Neil Purling - 30 May 2005 18:11 GMT
I do believe that the Tasma 100 is a relatively new product becauseit is
packaged in DX coded cassettes. The dev time approximates to that as for Pan
F.
Retro Photographic in the UK markets the 64, the 100 and the 125ASA.
The 64 and 125 are possibly examples of their internal market stuff. The
film is wound onto a spindle but that spindle is then wrapped in black paper
as to be light-tight and then sealed in a foil bag. A Soviet or Russian
photographer might have reloadable metal cassettes like the Leica type which
have two cylinders, forming a light trap. The Soviet types have the light
trap opened when you close one of the latches on the base of the
camera.There are two different sorts for the Fed and the Zorki, the Zorki
type won't work in a Fed. The spools of the Tasma just slot into either
cassette.

Now the Tasma Foto company in Tartarstan are not the easiest to deal with,
they seem to still have the Soviet era ethos that the customer is always
wrong. I got the impression that Retro might not continue to deal in this
film after they have exhausted the considerable supply they obtained.

Who else deals in these films? Did Tasma make a higher speed film?
Matthew McGrattan - 30 May 2005 18:59 GMT
>I do believe that the Tasma 100 is a relatively new product becauseit is
>packaged in DX coded cassettes. The dev time approximates to that as for Pan
[quoted text clipped - 16 lines]
>
>Who else deals in these films? Did Tasma make a higher speed film?

I picked up a couple of the foil-bag wrapped spindles of 64 and 100.

I processed the first roll of the 64 yesterday and developed it more
or less as Pan-F+  rated at 64ASA.

I gave it 12 min in Rodinal diluted at 1:50.

The results were pretty dense negatives and contrasty negatives - they
didn't scan particularly well but the scanner I use definitely prefers
flatter, thinner negs.

http://www.mcgrattan.f2s.com/tasma_test.jpg
http://www.mcgrattan.f2s.com/tasma_test2.jpg

[jpegs probably bigger than browser window so click to resize]
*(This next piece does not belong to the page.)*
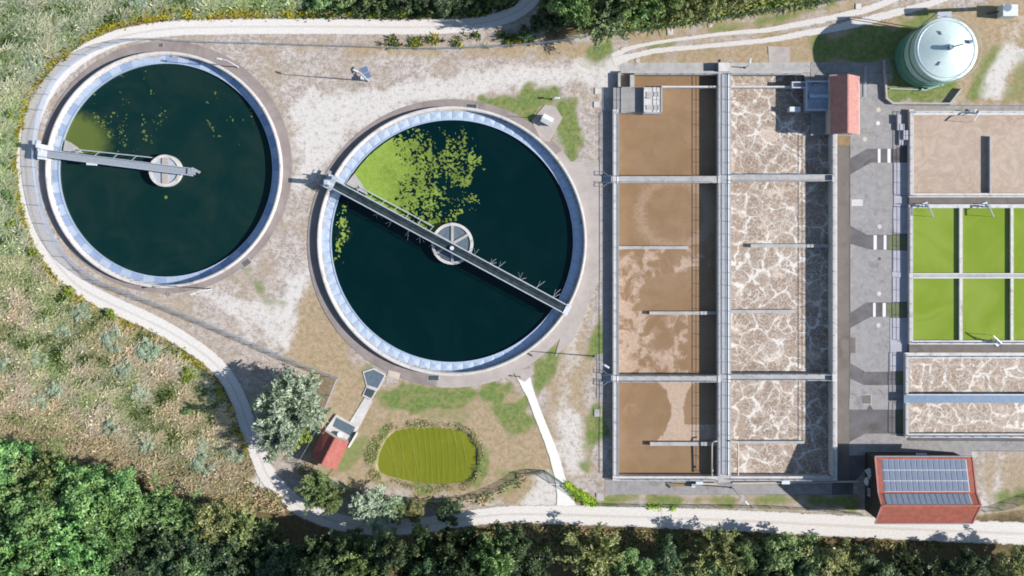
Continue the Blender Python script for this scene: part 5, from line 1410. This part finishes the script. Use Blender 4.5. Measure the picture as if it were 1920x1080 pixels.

I think the next roll I may developed Rodinal in 1:100 and see what
happens.

Incidentally, the film curls up REALLY badly. Even when hung straight
to dry the moment you take any weight off it, it curls up. Holding it
flat to load it into the negative carrier for the scanner was a
nightmare.

Hopefully this was due to some handling error on my part.